MS TUCKER (continuing):

Integrating children with behavioural problems, special needs or disabilities into our education system is another area of grave concern that has come up over and over again. It is an issue across the community, not just in schools, because we no longer feel it appropriate to have people institutionalised. If support is not available when we mainstream, or put children or adults or whoever into the community, then we are very negligent in how we support these people. In the schools, I know it is an issue. I know that in some situations principals have to toilet people who have a disability, who are not able to do it by themselves. There is a serious lack of resources in this area. It is something I hope I will be able to look at in the Education Committee. I am constantly being contacted in my office on these particular issues.

The behavioural issues, as always, are not getting enough support. That came up in the preschool inquiry too. I cannot pre-empt what the committee will say on that issue, but we certainly did get a number of submissions that disagreed with the Auditor-General's comment that special needs children and teachers in that sector were being adequately supported.
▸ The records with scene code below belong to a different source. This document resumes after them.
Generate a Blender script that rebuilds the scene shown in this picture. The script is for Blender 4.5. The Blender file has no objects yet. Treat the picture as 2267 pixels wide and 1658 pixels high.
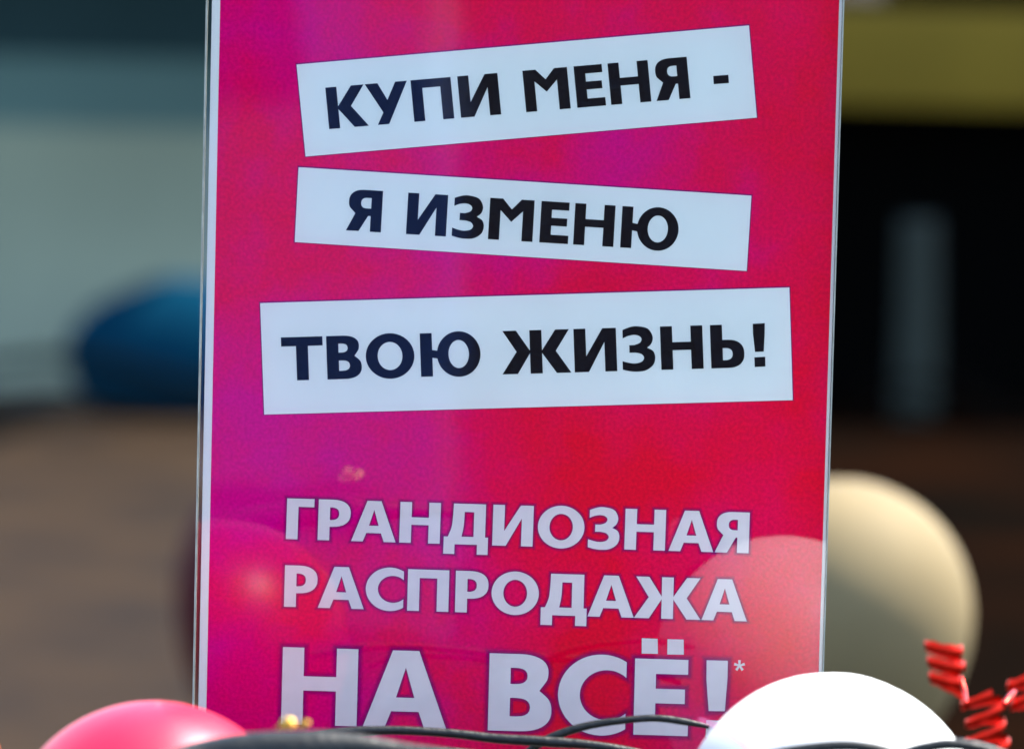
import bpy, bmesh, math, random
from mathutils import Vector, Matrix, noise
from math import sin, cos, pi, radians
random.seed(7)
S = bpy.context.scene
COL = S.collection

# ------------------------------------------------------------------ camera
W0, H0 = 2267.0, 1658.0
DIST, PITCH, ROLL, FOC, Z0 = 4.0, radians(6.0), radians(1.43), 207.2, 1.30
cd = bpy.data.cameras.new('camera'); cam = bpy.data.objects.new('camera', cd); COL.objects.link(cam)
cam.location = (0, -DIST*cos(PITCH), Z0 + DIST*sin(PITCH))
CR = Matrix.Rotation(pi/2 - PITCH, 3, 'X') @ Matrix.Rotation(ROLL, 3, 'Z')
cam.rotation_euler = CR.to_euler()
cd.lens = FOC; cd.sensor_width = 36; cd.sensor_fit = 'HORIZONTAL'
cd.clip_start = .1; cd.clip_end = 400
cd.dof.use_dof = True; cd.dof.focus_distance = DIST
cd.dof.aperture_fstop = FOC/40.0
S.camera = cam
CAM = Vector(cam.location)

# ------------------------------------------------------------------ light
SUN_EL, SUN_AZ = radians(57), radians(60)      # azimuth clockwise from +Y
w = bpy.data.worlds.new("World"); S.world = w; w.use_nodes = True
nt = w.node_tree; bg = nt.nodes['Background']; bg.inputs[1].default_value = .15
sky = nt.nodes.new('ShaderNodeTexSky'); sky.sky_type = 'NISHITA'; sky.sun_disc = False
sky.sun_elevation = SUN_EL; sky.sun_rotation = SUN_AZ
nt.links.new(sky.outputs[0], bg.inputs[0])
ld = bpy.data.lights.new('sun', 'SUN'); ld.energy = 4.0; ld.angle = radians(.5); ld.color = (1, .94, .84)
sun = bpy.data.objects.new('sun', ld); COL.objects.link(sun)
sd = Vector((sin(SUN_AZ)*cos(SUN_EL), cos(SUN_AZ)*cos(SUN_EL), sin(SUN_EL)))
sun.rotation_euler = sd.to_track_quat('Z', 'Y').to_euler()
S.view_settings.view_transform = 'Standard'; S.view_settings.look = 'None'
S.view_settings.exposure = 2.5; S.view_settings.gamma = 1.0

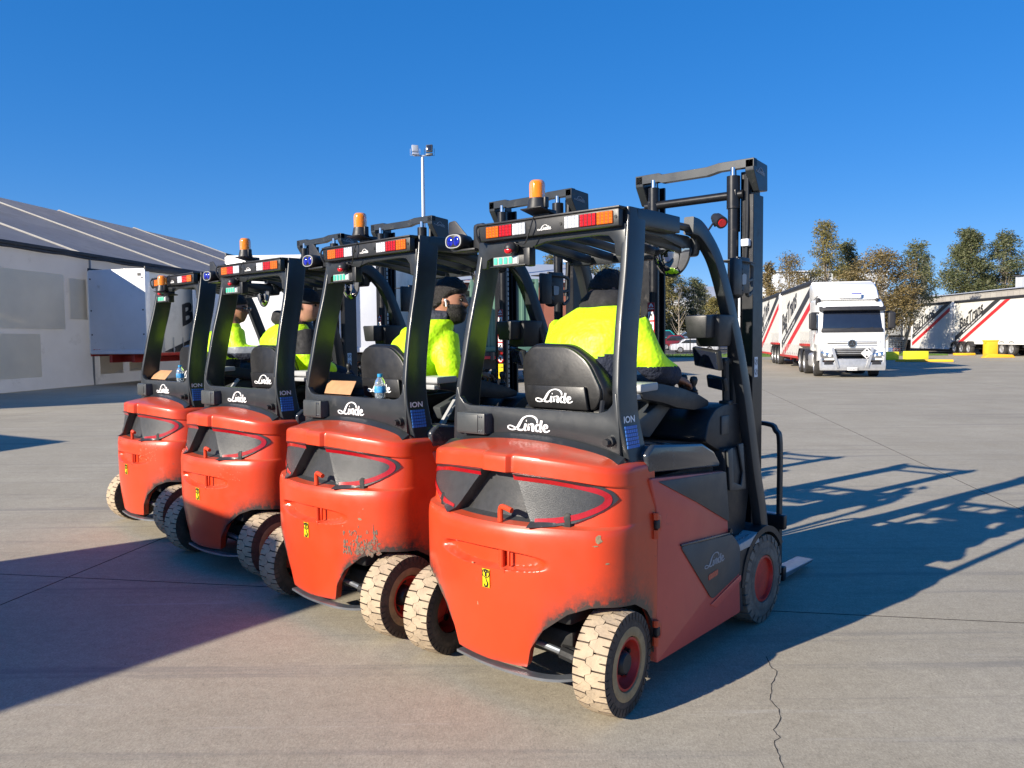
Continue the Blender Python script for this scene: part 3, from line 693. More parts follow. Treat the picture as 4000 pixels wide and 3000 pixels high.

I would like to talk about youth, as Mr Corbell did. This is also not just about the ACT Government. This is about the Federal Government and what they are doing in this area. It links to the discussion we had before on the Justice and Community Safety Unit of the appropriations. What is happening across Australia through Federal cuts and lack of local support is that youth are generally falling off the agenda, particularly youth who are vulnerable. They are falling off the agenda in family services. They are falling off the agenda in the legal system. They are falling off the agenda in employment opportunities. They are falling off the agenda in educational opportunities. Youth centres are not being adequately resourced, and all sorts of strange things are happening to how they are funded. Refuges are still underresourced. (Extension of time granted) The great rhetoric of the Liberals is that what they put into practice through their policies is about choice, but the important factor here is that it is choice only for those who can afford to pay.

This appropriation unit also covers community services. I was at the ACTCOSS conference briefly yesterday. Talking to some people there, I know the community sector is very concerned about how they are going to fare, what is happening with the SACS award and what is happening with the purchaser-provider model being imposed on them. I believe that once again, through these policies, we are going to see the vulnerable people in our community suffer. The people who care for them are not respected for their work and they will burn out. It has happened in some situations already, and society as a whole will definitely suffer as a result of that.

Mr Rugendyke said that he is interested in responsibility and looking at the operational debt. He said that he supports this Government because that is where they are responsible. Accrual accounting is very simple in its concept, but it does not give a sophisticated picture of the real debt that we are accruing. Because we focus so much at the moment on the budget bottom line, with an obsession about the operational debt, we are accruing a massive debt in the long term. That is because when we continue to emphasise short-term economics and financial responsibility we are losing in the long term, not only socially but financially as well.